Let's submit a simple test project to Lonestar.

  1. First, copy over this simple profiling script to your local homedir:
cp $BI/bin/nodeprobe.sh .

Feel free to look inside it to see what it's doing. You will note that it makes use of the system's RAM disk, /dev/shm. You might want to try using /dev/shm for files if your applications are disk I/O bound.

 

2. Now let's run three commands in parallel on one node. Create a file called "commands" with any three commands you'd like, such as these

date
ls -l
./nodeprobe.sh

3. Now, use launcher_creator.py to wrap a job submission script around that commands file.

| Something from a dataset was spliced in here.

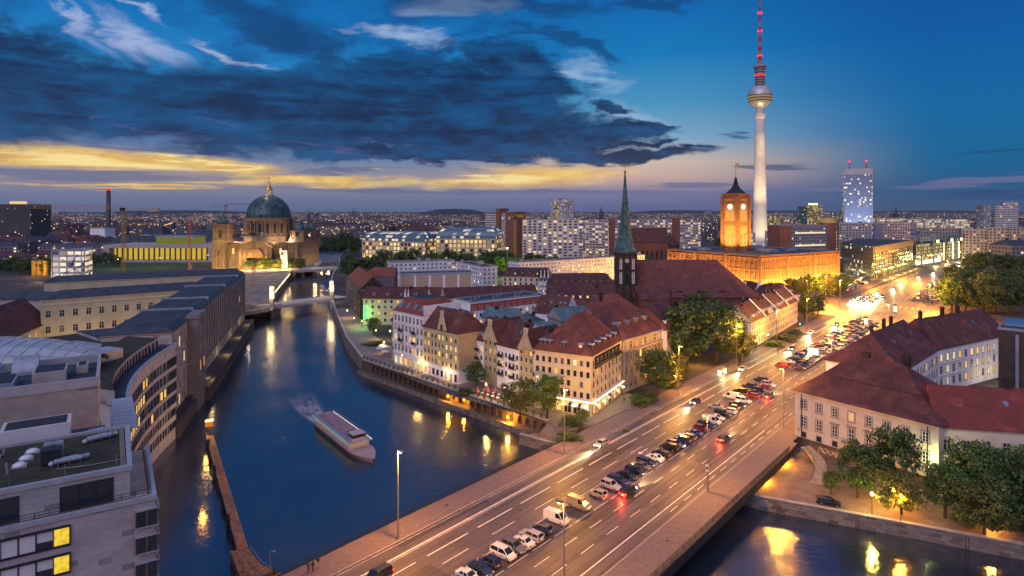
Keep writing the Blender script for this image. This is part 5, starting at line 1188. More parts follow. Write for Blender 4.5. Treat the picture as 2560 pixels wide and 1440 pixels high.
for k in range(n):
 a0, a1 = math.pi * .5 * k / n, math.pi * .5 * (k + 1) / n
 b.face([(-1.6, 3 * math.cos(a0), 2.4 * math.sin(a0)), (1.6, 3 * math.cos(a0), 2.4 * math.sin(a0)), (1.6, 3 * math.cos(a1), 2.4 * math.sin(a1)), (-1.6, 3 * math.cos(a1), 2.4 * math.sin(a1))])
 b.face([(-1.6, 3 * math.cos(a0), 2.4 * math.sin(a0)), (-1.6, 3 * math.cos(a1), 2.4 * math.sin(a1)), (-1.6, 0, 2.4 * math.sin(a1)), (-1.6, 0, 2.4 * math.sin(a0))]); b.face([(1.6, 3 * math.cos(a1), 2.4 * math.sin(a1)), (1.6, 3 * math.cos(a0), 2.4 * math.sin(a0)), (1.6, 0, 2.4 * math.sin(a0)), (1.6, 0, 2.4 * math.sin(a1))])
o = b.build('air_outlet', [M_ZINC], None); o.location = f2(-9.4, 15.2, 32.1); o.rotation_euler = (0, 0, ANGF + math.pi); tag(o, 'curved sheet metal air outlet on the tall blank block', 'air outlet')
# link roof with a white box between the two blocks, and glass canopy
lk = thing('link_building', 'low link building with a flat dark roof between mossy roof and blank block', 'building', lf(-12, 20, -4))
b = MB(); b.prism([lf(-28, 17.05, 0), lf(-4.5, 17.05, 0), lf(-4.5, 24, 0), lf(-28, 24, 0)], -4, 27.3, 0, 1); b.build('wall', [M_PANEL, M_DARKROOF], lk)
b = MB()
for q in ((-28, 17.1, -4.4, 17.4), (-4.8, 17.4, -4.4, 24)): b.fbox(lf, q[0], q[1], 27.3, q[2], q[3], 28.3)
b.build('parapet', [M_COPE], lk)
b = MB(); b.fbox(lf, -15.5, 18.2, 27.35, -8.5, 22.5, 30.0); b.fbox(lf, -15.1, 18.6, 30.0, -8.9, 22.1, 30.05, 1); o = b.build('roof_cabin', [pbr('white_sheet', (.5, .5, .53), .5, .08), M_IRON], lk)
b = MB(); b.tube(lf(-6.6, 20, 27.6), lf(-5.0, 20.6, 27.6), .5, .5, 10); b.build('roof_duct', [M_ZINC], lk)
gc = MB(); a, e = Vector((-52.0, 88.5, 25)), Vector((-48.2, 86.6, 23.0)); c2, d2 = Vector((-66.6, 112, 24.6)), Vector((-71.5, 113.4, 25.6))
gc = MB(); q = [P(278, 1068, 22), P(346, 1068, 22), P(330, 990, 24.5), P(280, 998, 24.5)]
for k in range(8):
 f0, f1 = k / 8, (k + .93) / 8; l0, l1, r0_, r1_ = q[0].lerp(q[3], f0), q[0].lerp(q[3], f1), q[1].lerp(q[2], f0), q[1].lerp(q[2], f1); dn = Vector((0, 0, -.12))
 gc.hexa([l0 + dn, r0_ + dn, r1_ + dn, l1 + dn, l0, r0_, r1_, l1])
gl = thing('glass_canopy', 'sloping pale glass canopy between the blank block and the curved block', 'canopy', q[0]); gc.build('panes', [pbr('pale_glass', (.35, .42, .48), .12, .1, 1.0, spec=.7)], gl)
gc = MB()
for k in range(4): gc.bar(q[0].lerp(q[1], k / 3) - Vector((0, 0, .3)), q[3].lerp(q[2], k / 3) - Vector((0, 0, .3)), .16)
gc.build('rafters', [M_COPE], gl)
# ---- the concave block along the water
cv = thing('curved_block', 'concave pale stone block with punched windows curving along the river', 'office block', (-82, 140, -5))
arc = [(-71.5, 115.5), (-75.9, 121.6), (-79.6, 128.2), (-82.7, 135), (-85.4, 142), (-87.6, 149), (-89.4, 156), (-90.9, 163.5), (-91.7, 168.2)]
back = [(-104, 166), (-101, 152), (-97, 140), (-92, 129), (-84, 117)]
b = MB(); b.prism([arc[0]] + arc[1:] + back, -6, 20.6, 0, 1); b.build('wall', [blocks('pale_pink_stone', (.47, .455, .47), 1.5, .75, .75, .1, .012, .04), M_DARKROOF], cv)
for i in range(8):
 a, e = arc[i], arc[i + 1]
 win_row(cv, a, e, (5.2, 8.6, 12.0, 15.4), 3, 1.65, 2.05, .0, M_IRON, 0); win_row(cv, a, e, (-1.6, 1.9), 4, .9, 1.7, .0, M_IRON, 0)
for (i, z, n_) in ((4, 15.4, 2), (3, 12.0, 3), (3, 8.6, 2), (2, 8.6, 3), (1, 5.2, 2), (4, 12.0, 1), (6, 8.6, 2), (5, 5.2, 1)):
 a, e = Vector((*arc[i], 0)), Vector((*arc[i + 1], 0)); d = (e - a).normalized()
 for j in range(n_):
  p = a + (e - a) * ((j + .5) / 3) + Vector((d.y, -d.x, 0)) * .12; p.z = z; inst('window', win_mesh(1.65, 2.05, 0, M_IRON, 1), cv, p - cv.location, math.atan2(d.y, d.x))
ins = [(x - 2.6, y - .6) for x, y in arc[:-1]]
b = MB(); b.prism(ins + [(-103, 164.5), (-100, 152), (-96.5, 141), (-91, 130), (-84, 118.5)], 20.61, 23.4, 0, 1); b.build('attic_storey', [M_PANEL, M_GREEN], cv)
for i in range(7): win_row(cv, ins[i], ins[i + 1], (20.9,), 3, 1.1, 1.8, 0, M_IRON, 0)
b = MB(); u = 0
for i in range(8):
 a, e = Vector((*arc[i], 0)), Vector((*arc[i + 1], 0)); d = (e - a).normalized(); o = Vector((d.y, -d.x, 0)) * .35; z = Vector((0, 0, 20.6))
 b.hexa([a - o + z, a + o + z, e + o + z, e - o + z, a - o + z + Vector((0, 0, .35)), a + o + z + Vector((0, 0, .35)), e + o + z + Vector((0, 0, .35)), e - o + z + Vector((0, 0, .35))])
b.build('cornice', [M_COPE], cv)
b = MB(); b.prism([(-96, 136), (-91, 134), (-89, 141), (-94, 143)], 23.42, 25.6); b.build('roof_cabin', [M_COPE], cv)
# mossy annex and glass vault
an = thing('annex', 'flat annex with a mossy roof and low skylight hatch behind the curved block', 'building', (-106, 158, -2))
b = MB(); b.prism([(-128, 140), (-100, 128), (-98, 142), (-105, 166), (-122, 182), (-134, 168)], -2, 21.6, 0, 1); b.build('wall', [M_PANEL, M_GREEN], an)
b = MB(); b.prism([(-113, 150), (-104, 146), (-102, 153), (-111, 157)], 21.62, 24.0, 0, 1); b.build('roof_hatch', [M_WREND, M_ZINC], an)
gv = thing('glass_vault', 'shallow vaulted glass roof over a hall at the left edge', 'glass roof', (-103, 125, 20))
b = MB(); b.prism([(-140, 112), (-92, 112), (-86, 124), (-100, 140), (-140, 140)], -2, 24.5, 0, 1); b.build('hall_wall', [M_PANEL, M_DARKROOF], gv)
b = MB(); N, M2 = 22, 8; c = Vector((-112, 126, 24.5))
def vp(i, j):
 a = -26 + 52 * i / N; t = math.pi * j / M2; w = 12 * math.sqrt(max(0.02, 1 - (a / 27.5) ** 2)); return c + UF * 0 + Vector((a * .95 , a * .18, 0)) + Vector((-.18, .98, 0)) * (-w * math.cos(t)) + Vector((0, 0, 6.2 * math.sin(t) * math.sqrt(max(.03, 1 - (a / 27.5) ** 2))))
for i in range(N):
 for j in range(M2): b.face([vp(i, j), vp(i + 1, j), vp(i + 1, j + 1), vp(i, j + 1)])
b.build('glazing', [pbr('vault_glass', (.30, .37, .42), .18, .15, .3, spec=.7)], gv)
b = MB()
for i in range(0, N + 1):
 for j in range(M2): b.bar(vp(i, j) + Vector((0, 0, .06)), vp(i, j + 1) + Vector((0, 0, .06)), .14)
for j in range(1, M2):
 for i in range(N): b.bar(vp(i, j) + Vector((0, 0, .06)), vp(i + 1, j) + Vector((0, 0, .06)), .12)
b.build('ribs', [M_COPE], gv)
# ------------------------------------------------------------------ the old stone palace along the river
ms, fr, L, ang = bld('riverside_palace', 'long dark sandstone palace with flat dark roof rising from the river', (-94.5, 171), (-141.5, 326), 17, 23.4, 'mansard', M_STONE, M_DARKROOF, z0=-5, rh=1.3, inner=2.2, zs=(0.6, 6.0, 11.8, 17.4), cols=26, win=(1.5, 3.0), lit=.15, style=2, frame=pbr('stone_window_trim', (.30, .25, .22), .8, .2), cat='palace', chims=())
b = MB(); bu = 27
b.fbox(fr, 20, -3.2, -5, 32, .5, 24.6); b.fbox(fr, 19.6, -3.6, 23.6, 32.4, .5, 24.2); b.fbox(fr, 19.6, -3.6, 4.6, 32.4, 0, 5.2); b.build('corner_pavilion', [M_STONE], ms)
b = MB()
for k in range(27):
 u = 33 + k * (L - 34) / 26.0; b.fbox(fr, u - .35, -.4, 5, u + .35, -.02, 22.6)
for z in (4.4, 22.4): b.fbox(fr, 32.5, -.5, z, L, -.03, z + .6)
b.build('pilasters', [M_STONE], ms)
win_row(ms, fr(20, -3.2, 0), fr(32, -3.2, 0), (7.0, 12.5, 18.0), 2, 1.4, 3.0, .3, M_FRAME, 2)
b = MB(); b.fbox(fr, 31, -4.6, -5.8, L, -.05, -.6); b.build('river_terrace', [M_QUAY], ms)
for u in (40, 75, 110, 145): plight(fr(u, -3.5, 1.2), 420, WARM, ms, .3)
for k in range(24):
 m_ = WIN.get('cul')
 if m_ is None:
  m = MB(); m.box(-.6, -.05, 0, .6, .02, 1.6); m.tube((0, -.05, 1.6), (0, .02, 1.6), .6, .6, 10); WIN['cul'] = m_ = m.mesh('cellar_opening', [pbr('opening_black', (.012, .012, .014), .9, 0)])
 inst('cellar_opening', m_, ms, fr(34 + k * 5.2, -4.61, -3.6) - ms.location, ang)
b = MB(); b.fbox(fr, -4, -2.8, -5.8, 31, -.05, -1.2); b.build('river_ledge', [M_QUAY], ms)
for u in (33, 60, 100, 140):
 b = MB(); b.fbox(fr, u, .6, 23.5, u + .4, 16.4, 25.3); b.build('fire_wall', [M_ZINC], ms)
b = MB(); b.prism([(-98, 172), (-112, 167), (-126, 178), (-112, 186)], -2, 22.3, 0, 1); o = b.build('rear_wing', [M_STONE, M_DARKROOF], ms)
cw, fr, L, ang = bld('courtyard_wing', 'pale ochre palace wing with tall windows and floodlit ground floor facing its courtyard', (-185, 242), (-137, 281), 14, 22, 'hip', pbr('pale_ochre_render', (.50, .43, .30), .85, .15, .2), M_DARKROOF, rh=2.6, hip=7, zs=(1.4, 8.6, 14.8), cols=14, win=(1.5, 2.6), lit=.05, style=2, frame=M_CREAM, cat='palace')
b = MB(); b.fbox(fr, 0, -.3, 6.6, L, -.02, 7.1); b.fbox(fr, 0, -.3, 19.6, L, -.02, 20.2); b.build('string_course', [M_CREAM], cw)
m = MB(); m.box(-3.4, -.05, 0, 3.4, .02, 3.2, 0)
for k in range(5): m.box(-3.4 + k * 1.7 - .12, -.1, 0, -3.4 + k * 1.7 + .12, -.04, 3.2, 1)
wm = m.mesh('lit_hall_window', [glow('hall_light', (1.0, .74, .28), 4.0), M_CREAM])
for u in (L * .23, L * .66): inst('lit_hall_window', wm, cw, fr(u, -.06, 1.6) - cw.location, ang)
for u in (.08, .26, .5, .72): plight(fr(L * u, -7, 3.0), 1500, (1.0, .68, .22), cw, .6)
bld('palace_range', 'long back range of the palace with a broad dark flat roof', (-228, 300), (-150, 345), 16, 22, 'mansard', pbr('pale_ochre_render', (.50, .43, .30), .85, .15, .2), M_DARKROOF, rh=2.0, inner=4, zs=(14.8,), cols=16, win=(1.4, 2.4), lit=0, style=1, frame=M_CREAM, cat='palace')
bld('palace_range', 'grey range with a cut off roof at the far left behind the ochre wing', (-255, 268), (-192, 262), 16, 19, 'hip', M_GREYW, M_DARKROOF, rh=2.5, zs=(6, 12), cols=9, lit=.05, cat='palace')
bld('red_roof_house', 'cream building with a steep brown red roof at the left edge', (-172, 203), (-187.5, 250), 18, 12, 'gable', M_CREAM, M_TILE, rh=10, zs=(1.5, 5, 8.4), cols=9, win=(1.1, 1.8), lit=.45, cat='house', frame=M_CREAM)
b = MB(); b.prism([(-170, 205), (-150, 225), (-122, 205), (-128, 186), (-140, 182)], -0.1, 3.6, 0, 1); tag(b.build('courtyard_annex', [M_PANEL, M_DARKROOF], None, (-145, 200, 0)), 'low dark roofed annex in the courtyard below the ochre wing', 'annex')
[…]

launcher_creator.py -n testjob -j commands -t 00:10:00 -a DNAdenovo -q development

This job will take less than 10 minutes, run with my allocation "DNAdenovo" and name it's output files "testjob.*".

 

4. Use qsub to submit your batch job script

 

5. Use qstat to examine your job in the queue

 

6. When your job is done, examine the ".o<JID>" file - notice how cores are allocated on a single node, one per command.

    • If the commands file had 13 commands, 12 would have been executed on one node and the 13th on a second node.
    • If you need to limit commands to, say, 4 per node, check out the -w and -N options to launcher_creator.py.  This may be helpful if you have a multi-threaded application, like a mapper, that you want to run multiple instances of on each node.